My take: This book was some work to get through, in large part because I enjoy some narrators much more than others. I love the sections focused on the workings of people, particularly the ones focused on Nadia. I cannot stand Sax. I took multiple breaks from reading because I got so bogged down in the hundred-page section where he goes on and on about lichen and baby bonsai trees. Spare me.

As a planetary scientist, the geographic content is really interesting to me. Robinson was writing these books in the early 90s before most of the modern orbital cameras had arrived at Mars. Most of the non-human-constructed locations in the book are very large features. Major sections of the book takes place in Isidis, and yet there’s no mention of the yet-to-be-named Jezero Crater! Regardless, I will admit I learned a little geography following along.
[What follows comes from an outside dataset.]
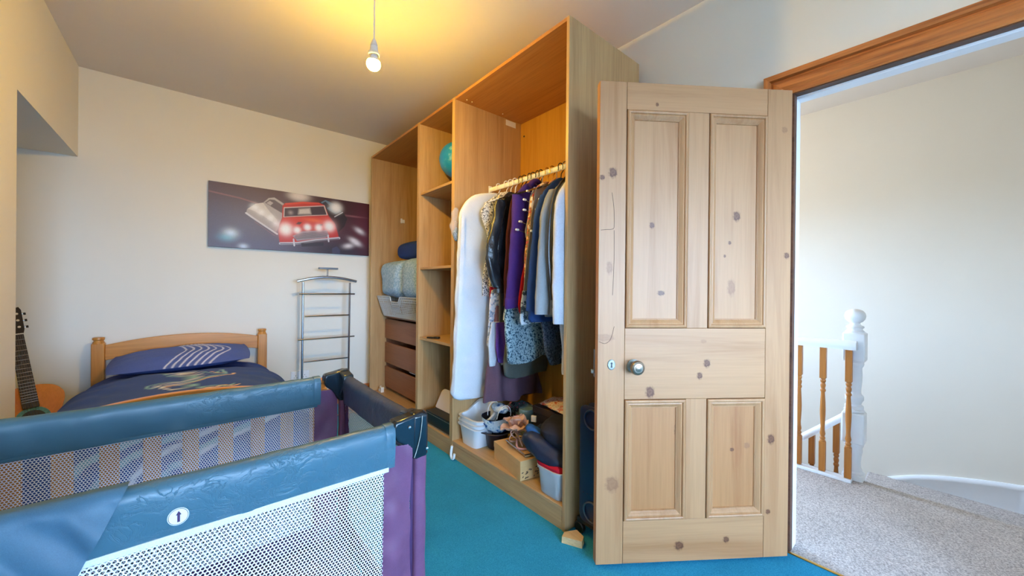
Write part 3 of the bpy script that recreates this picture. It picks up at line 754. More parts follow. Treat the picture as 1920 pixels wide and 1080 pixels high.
# ------------------------------------------------------------------ pine bed with bedding
BCX = -.021
def arch(x0, x1, zt, ht, zb, hb, n=24):
    f = lambda t: 4*t*(1-t)
    top = [(x0+(x1-x0)*k/n, zt+ht*f(k/n)) for k in range(n+1)]
    bot = [(x1-(x1-x0)*k/n, zb+hb*f(k/n)) for k in range(n+1)]
    return top+bot
def bed():
    r = thing('bed', 'varnished pine single bed with arched head rail against the back wall', 'bed', (BCX, 2.8, 0))
    for y, zt, nm in ((3.72, .72, 'headboard_post'), (1.885, .655, 'footboard_post')):
        for x in (-.480, .441):
            q = .031
            p = MB().box(x-q, x+q, y-q, y+q, 0, zt-.004).build(nm, M['pine_bed_z'], r, bevel=.005, seg=3)
            MB().lathe([(.0001, zt-.006), (.0295, zt-.006), (.029, zt+.002), (.024, zt+.010), (.024, zt+.015), (.029, zt+.020), (.030, zt+.028), (.028, zt+.034), (.020, zt+.036), (.0001, zt+.036)], (x, y, 0), 'z', 24).build('turned_cap', M['pine_bed_z'], p)
    MB().prism(arch(-.449, .410, .700, .048, .598, .040), 3.708, 3.732).build('head_rail', M['pine_bed'], r, bevel=.003)
    MB().box(-.449, .410, 3.708, 3.732, .30, .39).build('lower_head_rail', M['pine_bed'], r, bevel=.003)
    MB().prism(arch(-.449, .410, .648, .066, .575, .050), 1.872, 1.898).build('foot_rail', M['pine_bed'], r, bevel=.003)
    MB().box(-.449, .410, 1.872, 1.898, .20, .30).build('lower_foot_rail', M['pine_bed'], r, bevel=.003)
    for k in range(8):
        x = -.428+k*.1065
        MB().box(x-.024, x+.024, 1.876, 1.894, .295, .625).build('pale', M['pine_bed_z'], r, bevel=.004)
    for x in (-.486, .447):
        MB().box(x-.011, x+.011, 1.91, 3.69, .22, .34).build('side_rail', wood_y, r, bevel=.003)
    for k in range(9):
        y = 2.0+k*.2
        MB().box(-.474, .435, y, y+.07, .235, .253).build('bed_slat', M['pine_bed'], r, bevel=.002)
wood_y = wood('varnished_pine_rail', srgb(206, 142, 68), srgb(180, 110, 46), 'y', 1.2, 0.3, 0.8, 0.4)
bed()

def paint_lines(pts, col, lines, axes=(0, 1), scale_w=1.0):
    P = pts[:, list(axes)]
    for c, w, path in lines:
        w = w*scale_w
        pth = np.array([(p.x, p.y) for p in smoothpath([(a, b, 0) for a, b in path], 6)])
        d = np.full(len(P), 9.0)
        for a, b in zip(pth[:-1], pth[1:]):
            ab = b-a; t = np.clip(((P-a)@ab)/(ab@ab+1e-12), 0, 1); d = np.minimum(d, np.linalg.norm(P-(a+t[:, None]*ab), axis=1))
        k = np.clip((w-d)/.0025+.5, 0, 1)[:, None]
        col[:, :3] = col[:, :3]*(1-k)+np.array(c[:3])*k
def bedding():
    m = MB().box(-.462, .420, 1.925, 3.675, .254, .44)
    tag(m.build('mattress', fabric('mattress_ticking', srgb(214, 214, 210), None, 200), bevel=.03, seg=3), 'white mattress on the pine bed, under the navy duvet', 'mattress')
    # duvet
    nu, nv = 170, 290; rows = []; hw = .528
    for j in range(nv):
        v = j/(nv-1)
        row = []
        for i in range(nu):
            s = -1+2*i/(nu-1); a = s*PI/2*.985
            ex = math.copysign(abs(math.sin(a))**.62, a); ez = abs(math.cos(a))**.62
            # along the bed: foot end turns down
            L = v*2.02
            if L < .34: yy = 1.918+.012*(L/.34)**2; kz = L/.34
            else: yy = 1.93+(L-.34)*1.0; kz = 1
            e = max(0, min(1, L/.34)); e2 = 1-(1-e)**4 if e < 1 else 1
            if L >= .30:
                q = min(1, (L-.30)/.14); yy = 1.93+.0*q+max(0, L-.34)
            wob = noise.noise((ex*3, yy*2.5, 1))*.012+noise.noise((ex*9, yy*5, 4))*.005
            z = .285+(.592-.285)*ez*1.0+(wob if ez > .3 else 0)
            z += .006*math.sin(yy*26+ex*4)*(1-ez)
            q2 = max(0, min(1, (yy-2.95)/.45)); z -= .062*q2*q2*(3-2*q2)*ez
            z += .0035*math.sin(yy*34+ex*9+noise.noise((ex*2, yy*2, 9))*5)*min(1, 1.6*abs(ex))**3
            if L < .34: z = .30+(z-.30)*(1-(1-e)**3)
            x = BCX+ex*hw*(1+.0*wob)+.012*math.sin(yy*17+2)*(1-ez)+wob*.3
            row.append((x, yy, z))
        rows.append(row)
    m = MB().grid(rows)
    P = np.array(m.v); col = np.ones((len(P), 4), np.float32); base = np.array(srgb(56, 84, 162)[:3])
    col[:, :3] = base
    W, O, T, G = srgb(226, 232, 244), srgb(244, 204, 160), srgb(140, 190, 206), srgb(176, 192, 218)
    d = [(T, .008, [(-.149, 3.052), (-.118, 2.978), (-.097, 2.896), (-.051, 2.86), (-.005, 2.857), (.013, 2.779), (-.022, 2.701), (-.132, 2.717), (-.178, 2.687), (-.166, 2.627), (-.145, 2.598)]),
         (G, .008, [(-.125, 3.05), (-.095, 2.97), (-.07, 2.90), (-.03, 2.87), (.015, 2.85), (.03, 2.775), (-.012, 2.695), (-.12, 2.69), (-.155, 2.66), (-.14, 2.60)]),
         (W, .008, [(-.10, 3.05), (-.075, 2.98), (-.05, 2.915)]),
         (W, .008, [(-.055, 3.087), (-.064, 3.021), (-.024, 2.888), (.037, 2.84), (.05, 2.766), (-.005, 2.687), (-.105, 2.656), (-.132, 2.638), (-.12, 2.59)]),
         (O, .007, [(-.011, 3.071), (-.03, 3.013), (-.005, 2.924), (.03, 2.89)]), (W, .007, [(.01, 3.06), (-.005, 3.0), (.02, 2.93), (.05, 2.90)]),
         (T, .008, [(.05, 2.90), (.09, 2.833), (.125, 2.857), (.112, 2.903)]), (O, .006, [(.09, 2.90), (.118, 2.84), (.15, 2.86), (.14, 2.90)]),
         (O, .008, [(.195, 2.838), (.175, 2.766), (.11, 2.719), (.039, 2.653), (-.025, 2.606), (-.086, 2.589), (-.089, 2.554)]),
         (T, .010, [(.139, 2.937), (.153, 2.817), (.101, 2.742), (.008, 2.649), (.004, 2.557), (.037, 2.492), (.07, 2.466)]),
         (W, .009, [(-.04, 2.63), (-.10, 2.61), (-.11, 2.55), (-.07, 2.50)]), (G, .009, [(0, 2.62), (-.06, 2.58), (-.06, 2.52), (-.01, 2.48)]),
         (O, .008, [(.188, 2.458), (.156, 2.45), (.123, 2.49), (.096, 2.471), (.058, 2.476)]), (T, .008, [(.17, 2.49), (.14, 2.46), (.10, 2.50), (.06, 2.50)]),
         (W, .010, [(.30, 2.02), (.20, 2.10), (.05, 2.12), (-.08, 2.2), (-.02, 2.32), (.1, 2.36)]), (T, .010, [(.34, 2.06), (.22, 2.14), (.08, 2.17), (-.03, 2.23), (.02, 2.30)])]
    top = P[:, 1] > 1.96
    cc = col[top]; paint_lines(P[top], cc, d, scale_w=.8); col[top] = cc
    # swirls on the turned-down foot end
    fr = ~top; cc = col[fr]
    e = [(T, .012, [(-.26, .40), (-.20, .47), (-.10, .52), (.02, .56), (.12, .59)]), (W, .010, [(-.18, .38), (-.12, .46), (-.02, .51), (.10, .55), (.22, .585)]), (T, .012, [(-.32, .44), (-.28, .50), (-.18, .54), (-.08, .58)]),
         (W, .010, [(-.03, .38), (.02, .45), (.10, .49), (.20, .52), (.30, .56)]), (T, .010, [(-.10, .36), (-.05, .43), (.04, .48), (.16, .525), (.27, .57)])]
    paint_lines(P[fr], cc, e, (0, 2)); col[fr] = cc
    m.c = col
    tag(m.build('duvet', printed('printed_duvet_cotton', .75), smooth=80), 'navy duvet with white and orange swirl print, spread over the bed', 'duvet')
    # pillow
    m = MB(); nu, nv = 120, 70; rows = []
    hx, hy = .375, .20
    def shape(u, v, side):
        k = (1-abs(u)**2.6)*(1-abs(v)**2.4); k = max(k, 0)**.78
        w = noise.noise((u*2.5, v*2.5, 3))*.010+noise.noise((u*8, v*6, 7))*.004
        x = u*hx*(1-.05*abs(v)**2); y = v*hy*(1-.06*u*u)
        return x, y, side*(.072*k)+(w*k)
    for side in (1, -1):
        R = []
        for j in range(nv):
            v = -1+2*j/(nv-1); row = []
            for i in range(nu):
                u = -1+2*i/(nu-1); row.append(shape(u, v, side))
            R.append(row)
        m.grid(R)
    P = np.array(m.v); half = len(P)//2; col = np.ones((len(P), 4), np.float32); col[:, :3] = srgb(84, 104, 172)[:3]
    lines = []
    for k in range(7):
        o = k*.040; lines.append((srgb(214, 218, 238), .0045, [(-.10+o*.95, -.20), (-.04+o, -.13), (.01+o*1.02, -.06), (.0+o*.9, .0), (-.03+o*.6, .05), (.0+o*.4, .10), (.05+o*.4, .16)]))
    cc = col[:half]; paint_lines(P[:half], cc, lines); col[:half] = cc
    tilt = Matrix.Rotation(math.radians(9), 3, 'X') @ Matrix.Rotation(math.radians(-2.0), 3, 'Y')
    m.v = [tuple(tilt @ Vector(p)+Vector((-.040, 3.50, .603))) for p in m.v]; m.c = col
    tag(m.build('pillow', printed('printed_pillow_cotton', .75), smooth=80), 'blue pillow with white swirl lines propped at the bed head', 'pillow')
bedding()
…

Some miscellaneous complaints: These characters were clearly conceived of in a much earlier era. The author isn’t *fantastic* at character development across the board, but he’s way worse at writing believable women. He’s hardened each of the major female characters in the First Hundred into stereotypes, many of them unflattering. In particular, the Maya/Jackie characterization and dynamic is cringey. Tell me again about the beautiful crazy women everyone can’t help falling in love with, yeah, sure. And Robinson could really lay off the overdetailed color descriptions. If I had a penny for every time he took a full paragraph to describe the sky….

However, the world he builds is fascinating enough to put up with all that. It’s fun to think about the ways that we could transform another planet, and what colonizing one would mean for our own. Robinson does a great job linking the each individual character to the overall social and physical issues facing Mars. I see why this is a classic. The last hundred pages were beautiful, and I’m looking forward to seeing where these characters go next.